A — If Classic Lanes owner Fickes withdraws from city

limits, he’ll pay higher rates for Greeley water and will pay sales tax to Garden City, which will be responsible for police protection. Fire protection from Union Colony Fire/Rescue Authority will remain the same, and Fickes will continue to pay for it. Property taxes are assessed on properties inside Western Hills fire protection district, which would include Classic Lanes if it deannexed, said Greeley Finance Director Tim Nash. But service that Greeley expects to continue to provide even if Fickes de-annexes are street maintenance, cleaning and snow-plowing for the portion of 25th Street that is adjacent to Fickes’ property, said Community Development Director Becky Safarik.

Fickes properties take up about a block adjacent to 25th Street. The rule of thumb is that there are 12 blocks to a mile, Safarik said. Using that as a guide, the city may spend $1,080 annually to continue taking care of the street in front of Fickes’ place.

Q & A about the possible deannexation

Q — Why is Fickes asking to deannex two properties — his bowling center and the adjacent day-care center?
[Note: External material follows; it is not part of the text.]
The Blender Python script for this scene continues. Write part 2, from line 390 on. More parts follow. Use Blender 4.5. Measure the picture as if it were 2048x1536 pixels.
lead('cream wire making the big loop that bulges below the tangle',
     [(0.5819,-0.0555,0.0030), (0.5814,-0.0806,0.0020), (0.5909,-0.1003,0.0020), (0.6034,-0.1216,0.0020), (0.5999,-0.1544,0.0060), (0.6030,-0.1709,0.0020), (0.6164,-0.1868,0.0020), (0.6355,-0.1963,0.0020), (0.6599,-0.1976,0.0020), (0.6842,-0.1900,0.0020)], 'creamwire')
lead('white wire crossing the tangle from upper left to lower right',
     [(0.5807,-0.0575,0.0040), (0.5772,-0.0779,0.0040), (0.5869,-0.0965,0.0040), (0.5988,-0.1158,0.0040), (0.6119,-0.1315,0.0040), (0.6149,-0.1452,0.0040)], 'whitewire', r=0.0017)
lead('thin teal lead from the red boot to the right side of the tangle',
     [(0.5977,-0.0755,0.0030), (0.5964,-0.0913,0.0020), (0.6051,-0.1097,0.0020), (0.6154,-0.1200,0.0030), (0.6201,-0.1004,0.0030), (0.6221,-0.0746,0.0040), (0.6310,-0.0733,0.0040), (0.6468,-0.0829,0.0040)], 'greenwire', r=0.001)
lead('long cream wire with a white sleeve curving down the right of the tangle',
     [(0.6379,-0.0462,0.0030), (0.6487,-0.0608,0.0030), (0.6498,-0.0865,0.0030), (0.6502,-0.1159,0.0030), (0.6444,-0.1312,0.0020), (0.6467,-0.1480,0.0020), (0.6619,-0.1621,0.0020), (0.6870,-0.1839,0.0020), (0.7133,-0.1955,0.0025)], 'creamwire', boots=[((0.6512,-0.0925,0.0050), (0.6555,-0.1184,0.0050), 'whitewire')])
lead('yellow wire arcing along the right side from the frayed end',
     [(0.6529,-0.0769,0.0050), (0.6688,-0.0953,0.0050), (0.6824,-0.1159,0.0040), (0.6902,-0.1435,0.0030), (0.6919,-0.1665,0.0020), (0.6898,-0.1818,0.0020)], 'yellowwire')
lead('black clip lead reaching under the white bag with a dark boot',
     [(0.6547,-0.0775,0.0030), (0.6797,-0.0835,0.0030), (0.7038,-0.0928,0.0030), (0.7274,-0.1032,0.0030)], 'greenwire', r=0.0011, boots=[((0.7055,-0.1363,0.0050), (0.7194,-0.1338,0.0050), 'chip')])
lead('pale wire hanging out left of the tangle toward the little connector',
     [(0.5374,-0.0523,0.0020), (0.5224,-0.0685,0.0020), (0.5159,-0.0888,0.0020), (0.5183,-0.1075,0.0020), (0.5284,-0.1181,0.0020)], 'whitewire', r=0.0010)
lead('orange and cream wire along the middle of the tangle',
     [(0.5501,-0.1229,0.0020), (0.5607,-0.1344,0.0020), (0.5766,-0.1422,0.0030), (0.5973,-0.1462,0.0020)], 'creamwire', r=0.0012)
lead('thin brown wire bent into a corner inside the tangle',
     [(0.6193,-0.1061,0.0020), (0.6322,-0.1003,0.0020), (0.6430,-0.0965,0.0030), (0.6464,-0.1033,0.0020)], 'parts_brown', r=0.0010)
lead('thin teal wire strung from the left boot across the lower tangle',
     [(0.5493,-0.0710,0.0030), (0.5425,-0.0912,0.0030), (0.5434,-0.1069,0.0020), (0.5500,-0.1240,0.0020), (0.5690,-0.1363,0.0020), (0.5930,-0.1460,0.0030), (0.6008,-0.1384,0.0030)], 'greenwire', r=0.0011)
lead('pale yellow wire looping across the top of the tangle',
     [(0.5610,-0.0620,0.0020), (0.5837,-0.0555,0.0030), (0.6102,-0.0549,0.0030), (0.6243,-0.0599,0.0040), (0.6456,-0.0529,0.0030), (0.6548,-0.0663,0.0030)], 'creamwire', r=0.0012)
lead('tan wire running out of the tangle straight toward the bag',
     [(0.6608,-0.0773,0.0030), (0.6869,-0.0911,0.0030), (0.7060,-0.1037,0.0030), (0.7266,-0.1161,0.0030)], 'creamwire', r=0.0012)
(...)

A — Fickes is asking voters to remove from city limits Classic Lanes and the property that now operates as Theresa’s Tall Giraffes Day Camp Center, 715 25th St. The day-care center is sandwiched between Garden City limits and the bowling alley and needs to be deannexed from Greeley in order for the bowling center to be eligible for inclusion into Garden City. The day camp center does not allow smoking now and will not even if it is deannexed, said Adrienne Simms, day-care center director.

Q — Why doesn’t the Greeley City Council adjust the smoking ban to accommodate business owners such as Fickes?

A — The city council has previously entertained requests to relax the smoking rules but declined. The council was preparing to revisit the issue again this month. But those plans were suspended after City Attorney Rick Brady offered a legal opinion that the council does not have authority under the state constitution to tinker with the city’s smoking ban because it is a voter-approved initiative.

Q — If Fickes deannexes, won’t that set the stage for other businesses who want to escape the smoking ban to

follow suit?

A — Other businesses have the legal right to ask voters to allow them to deannex, too, but doing so would likely be expensive. The city requires that people who want to put a deannexation question on the ballot to bear their share of the election cost. Fickes paid the city more than $17,000 to put question 2B on the ballot.